MATRIXSYNTH: [diy] LIL' MONO SYNTH meets a (weird) sequencer...

Monday, April 12, 2021

[diy] LIL' MONO SYNTH meets a (weird) sequencer...

video by planeteatrr

"Just some sounds from my new analog diy synthesizer. It is a odd but lovely little device. Maybe the most interesting thing about it is the fact that I will make the gerber files and all other necessary documents available so people can build one of those little weirdos themselves...

Sorry for the annoying sequence of notes. I will make a better video soon :)

I made that midi sequencer patch in Pure Data and used the Arturia Microfreak as a midi2cv interface...

More information here:​"

"Since a year or so I fantasize about developing a series of small analog synthesizers, that will fit in guitar pedal or other types of enclosures, with frontpanels made of FR-4 pcb material. The synthesizer I am about to describe is basically the archetype and prototype for the more advanced synths. The next one will be based around Electric Druids VCDCO and TAPLFO chips and another one will include the famous CEM3340 vco ic paired up with a vcf that is a weird mixture between a Wasp vcf and an Oberheim Sem vcf.

But let's have a look on the first one of these synths. The main goal for me was that it can fit into a small aluminium die cast enclosure, without the need to use smt componentes or small 1/8 watt resistors. This meant I needed to have a low parts count. The result is that I used the most basic circuits for each individual function and merge them together into one circuit. I really did not expect much from it, but I am actually very suprised that the output of this progress is much more versatile and interesting (but with a nice and big "oddness-factor") than I thought.

Though I took my HEF4046 (The IC needs to be a Philips/NXP or Motorola, TI ICs will track very poorly, those HEF/MC ICs are obsolete as through hole parts but they are available in hugh quantities at e.g. ebay) vco design and built all the other stuff around it. I decided to take the most simple vca design I know which is the infamous single diode "vca", that is often used in lunetta-type synths. I was suprised that it is actually working with sawtooth waves aswell. It gets a bit weird and distorted when the envelopes fade in or fade out, but I really like the sound of it. Since my vco design has a sawtooth output that is one octave higher than the squarewave output, the squarewave output can be used as suboscillator. Both waveforms are mixed together and send in to the vca, which comes before the vcf. The vcf should actually have been a twin-t notch filter, but I left out the highpass part and it became a (sort of bridged T) low pass filter, which has quite some similarity to tim escobedos q&d vcf. This thing sounds dirty but when you use the right values for the components it can be tamed and can sound quite creamy at high resonant settings. For the envelope generator I actually planned to use a 555 timer ic, but that would have had to many components. Though I decided to build the most simple envelope generator that just contains a comparator at the input and a buffer at the output. It's not perfect, but it works just fine. There is no modulation for the vcf beside the envelope modulation, but this alone sounds quite nice (there will be a jack for cv).

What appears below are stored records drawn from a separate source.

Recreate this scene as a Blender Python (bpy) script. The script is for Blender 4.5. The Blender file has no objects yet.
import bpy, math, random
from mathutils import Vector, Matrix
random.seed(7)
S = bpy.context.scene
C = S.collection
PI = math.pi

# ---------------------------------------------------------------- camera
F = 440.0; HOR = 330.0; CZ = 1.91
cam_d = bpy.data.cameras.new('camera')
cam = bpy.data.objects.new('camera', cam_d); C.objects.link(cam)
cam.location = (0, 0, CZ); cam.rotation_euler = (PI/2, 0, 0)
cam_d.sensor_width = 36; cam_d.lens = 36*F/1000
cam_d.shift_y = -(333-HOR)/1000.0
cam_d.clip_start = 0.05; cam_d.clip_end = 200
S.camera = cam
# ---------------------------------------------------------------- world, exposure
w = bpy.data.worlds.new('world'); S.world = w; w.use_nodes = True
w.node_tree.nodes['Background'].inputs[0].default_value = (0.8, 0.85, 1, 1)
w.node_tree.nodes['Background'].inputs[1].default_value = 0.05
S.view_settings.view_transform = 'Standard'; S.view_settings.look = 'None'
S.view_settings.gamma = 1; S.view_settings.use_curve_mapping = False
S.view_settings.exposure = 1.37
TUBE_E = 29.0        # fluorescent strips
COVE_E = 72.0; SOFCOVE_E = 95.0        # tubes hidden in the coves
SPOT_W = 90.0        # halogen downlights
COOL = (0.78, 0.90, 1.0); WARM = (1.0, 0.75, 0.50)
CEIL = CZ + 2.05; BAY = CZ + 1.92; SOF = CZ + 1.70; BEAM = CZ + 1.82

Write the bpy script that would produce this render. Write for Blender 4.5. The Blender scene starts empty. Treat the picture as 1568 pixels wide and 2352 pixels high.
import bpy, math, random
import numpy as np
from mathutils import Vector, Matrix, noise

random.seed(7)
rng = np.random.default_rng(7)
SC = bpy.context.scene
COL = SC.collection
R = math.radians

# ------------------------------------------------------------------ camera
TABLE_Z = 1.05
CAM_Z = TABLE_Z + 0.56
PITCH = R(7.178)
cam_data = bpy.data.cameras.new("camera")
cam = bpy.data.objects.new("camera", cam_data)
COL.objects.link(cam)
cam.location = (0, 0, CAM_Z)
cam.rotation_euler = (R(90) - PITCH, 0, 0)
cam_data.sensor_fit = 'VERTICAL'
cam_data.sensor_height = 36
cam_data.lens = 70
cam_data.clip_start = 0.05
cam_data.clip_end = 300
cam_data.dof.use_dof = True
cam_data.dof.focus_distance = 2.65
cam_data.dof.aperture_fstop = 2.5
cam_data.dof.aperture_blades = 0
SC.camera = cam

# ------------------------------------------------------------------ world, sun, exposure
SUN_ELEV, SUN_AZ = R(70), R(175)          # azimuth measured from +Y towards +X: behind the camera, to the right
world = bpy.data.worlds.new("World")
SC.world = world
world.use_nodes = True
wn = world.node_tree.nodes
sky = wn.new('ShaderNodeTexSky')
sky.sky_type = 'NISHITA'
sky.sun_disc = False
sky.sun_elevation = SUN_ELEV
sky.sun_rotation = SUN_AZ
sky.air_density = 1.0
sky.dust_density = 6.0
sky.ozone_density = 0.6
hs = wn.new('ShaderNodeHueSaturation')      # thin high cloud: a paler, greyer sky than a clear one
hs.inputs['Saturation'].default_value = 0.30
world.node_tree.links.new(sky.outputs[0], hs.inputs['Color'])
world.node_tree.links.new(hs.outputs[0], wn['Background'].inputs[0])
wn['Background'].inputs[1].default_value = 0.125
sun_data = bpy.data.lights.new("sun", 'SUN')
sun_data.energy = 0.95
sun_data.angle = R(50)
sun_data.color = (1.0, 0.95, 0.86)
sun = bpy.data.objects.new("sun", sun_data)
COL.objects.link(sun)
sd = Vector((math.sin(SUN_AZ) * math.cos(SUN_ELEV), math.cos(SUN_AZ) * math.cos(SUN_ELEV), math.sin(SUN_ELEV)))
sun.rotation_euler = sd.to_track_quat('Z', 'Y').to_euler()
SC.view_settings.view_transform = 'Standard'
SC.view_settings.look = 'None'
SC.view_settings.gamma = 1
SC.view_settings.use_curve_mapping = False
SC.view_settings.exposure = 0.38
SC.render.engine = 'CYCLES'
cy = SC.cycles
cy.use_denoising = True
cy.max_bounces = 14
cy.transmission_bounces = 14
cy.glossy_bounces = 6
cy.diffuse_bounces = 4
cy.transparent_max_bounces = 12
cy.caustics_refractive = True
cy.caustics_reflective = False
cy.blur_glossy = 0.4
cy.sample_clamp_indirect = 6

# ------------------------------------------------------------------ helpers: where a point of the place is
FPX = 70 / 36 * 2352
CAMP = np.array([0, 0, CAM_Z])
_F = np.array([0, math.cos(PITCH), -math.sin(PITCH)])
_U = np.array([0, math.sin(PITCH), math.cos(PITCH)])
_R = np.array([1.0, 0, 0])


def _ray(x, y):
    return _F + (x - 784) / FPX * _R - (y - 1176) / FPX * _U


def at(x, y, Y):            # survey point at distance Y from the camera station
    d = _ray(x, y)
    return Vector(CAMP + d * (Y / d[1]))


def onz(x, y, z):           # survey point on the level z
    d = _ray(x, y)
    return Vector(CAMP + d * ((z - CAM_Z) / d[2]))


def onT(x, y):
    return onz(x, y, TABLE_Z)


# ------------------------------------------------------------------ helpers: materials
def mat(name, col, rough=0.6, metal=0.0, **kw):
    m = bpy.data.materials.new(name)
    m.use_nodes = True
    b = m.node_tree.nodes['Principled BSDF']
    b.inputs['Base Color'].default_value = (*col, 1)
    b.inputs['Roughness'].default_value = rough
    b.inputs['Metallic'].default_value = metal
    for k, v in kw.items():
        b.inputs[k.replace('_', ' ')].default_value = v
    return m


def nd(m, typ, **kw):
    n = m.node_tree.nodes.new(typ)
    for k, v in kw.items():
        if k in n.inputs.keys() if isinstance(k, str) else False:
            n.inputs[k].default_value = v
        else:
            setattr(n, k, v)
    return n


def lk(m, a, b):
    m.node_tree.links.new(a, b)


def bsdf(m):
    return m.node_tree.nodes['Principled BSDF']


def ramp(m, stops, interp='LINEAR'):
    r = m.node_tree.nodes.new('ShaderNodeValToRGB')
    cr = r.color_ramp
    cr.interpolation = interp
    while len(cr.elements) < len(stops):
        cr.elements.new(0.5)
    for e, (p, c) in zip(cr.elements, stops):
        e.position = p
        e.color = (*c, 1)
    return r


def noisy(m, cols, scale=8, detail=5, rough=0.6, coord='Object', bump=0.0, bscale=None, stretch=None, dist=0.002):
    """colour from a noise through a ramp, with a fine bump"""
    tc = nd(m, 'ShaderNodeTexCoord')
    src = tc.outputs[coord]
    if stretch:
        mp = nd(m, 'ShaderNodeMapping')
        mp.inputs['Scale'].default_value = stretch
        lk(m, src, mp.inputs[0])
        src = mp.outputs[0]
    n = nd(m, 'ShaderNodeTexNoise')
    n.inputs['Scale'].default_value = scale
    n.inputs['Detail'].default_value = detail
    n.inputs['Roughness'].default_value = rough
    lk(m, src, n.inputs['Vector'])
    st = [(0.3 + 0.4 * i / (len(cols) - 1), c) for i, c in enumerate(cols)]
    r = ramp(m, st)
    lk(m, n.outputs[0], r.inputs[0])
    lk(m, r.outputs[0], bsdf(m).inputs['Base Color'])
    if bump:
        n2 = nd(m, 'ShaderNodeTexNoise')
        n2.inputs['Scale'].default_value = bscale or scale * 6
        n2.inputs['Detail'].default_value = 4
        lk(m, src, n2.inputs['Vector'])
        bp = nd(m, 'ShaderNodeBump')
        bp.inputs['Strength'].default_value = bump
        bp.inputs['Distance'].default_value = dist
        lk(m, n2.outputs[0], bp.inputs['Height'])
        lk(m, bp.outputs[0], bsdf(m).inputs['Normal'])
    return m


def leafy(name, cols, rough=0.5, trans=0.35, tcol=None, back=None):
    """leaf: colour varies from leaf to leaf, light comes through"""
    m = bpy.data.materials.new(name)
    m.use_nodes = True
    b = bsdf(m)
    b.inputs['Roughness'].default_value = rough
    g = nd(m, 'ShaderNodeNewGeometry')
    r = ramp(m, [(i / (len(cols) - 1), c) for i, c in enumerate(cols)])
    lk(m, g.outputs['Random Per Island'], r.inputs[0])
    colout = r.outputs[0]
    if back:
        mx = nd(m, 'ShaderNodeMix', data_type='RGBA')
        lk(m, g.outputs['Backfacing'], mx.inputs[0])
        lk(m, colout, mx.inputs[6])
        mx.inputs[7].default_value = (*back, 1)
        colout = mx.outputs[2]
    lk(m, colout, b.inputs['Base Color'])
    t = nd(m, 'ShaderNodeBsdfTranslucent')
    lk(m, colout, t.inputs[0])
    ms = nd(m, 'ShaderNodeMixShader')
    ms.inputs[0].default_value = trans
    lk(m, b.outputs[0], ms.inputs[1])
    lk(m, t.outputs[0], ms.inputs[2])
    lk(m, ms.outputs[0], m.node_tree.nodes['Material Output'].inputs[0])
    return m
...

There are some downsides to this simple circuit:
* The "vca" is not a real vca and distorts the signal (which I actually like)
* The "vca" has a little bit of signal bleedthrough, which is completly gone when using the env mod
* The vco is not very precise, but works solid over 2 to 3 octaves or even 4 octaves (you need to live with some
tuning error, somehow it depends alot on the used cv-interface, actually the cv inputs needs to be buffered :roll:)
* The envelope generator is not that good but if you are aware of its sweetspots it can do a good enough job
* There is an overall oddness to some controls, but it works much better than I expected
* It has no midi connection (only cv inputs)

The pros are:
* The gerber files will be available for free
* It will be very small for a fully functioning, east coast style analog synth. It is literally half the size of a korg volca device
* It has a suboscillator
* The output is actually quite powerful and it "sounds big"
* It sounds unique and quite versatile
* It can be hooked to other (semi)-modular devices.
* You can play it polyphonic when using several of those synths and a multichannel midi2cv interface
* Built cost will be under 50€($)
* I developed the synth in 5 evening sessions or so ;)

There are some issues in the initial schematics, but I will update them soon...

Gerber files will be uploaded in spring/summer and I will most likely sell some pcbs and frontpanels."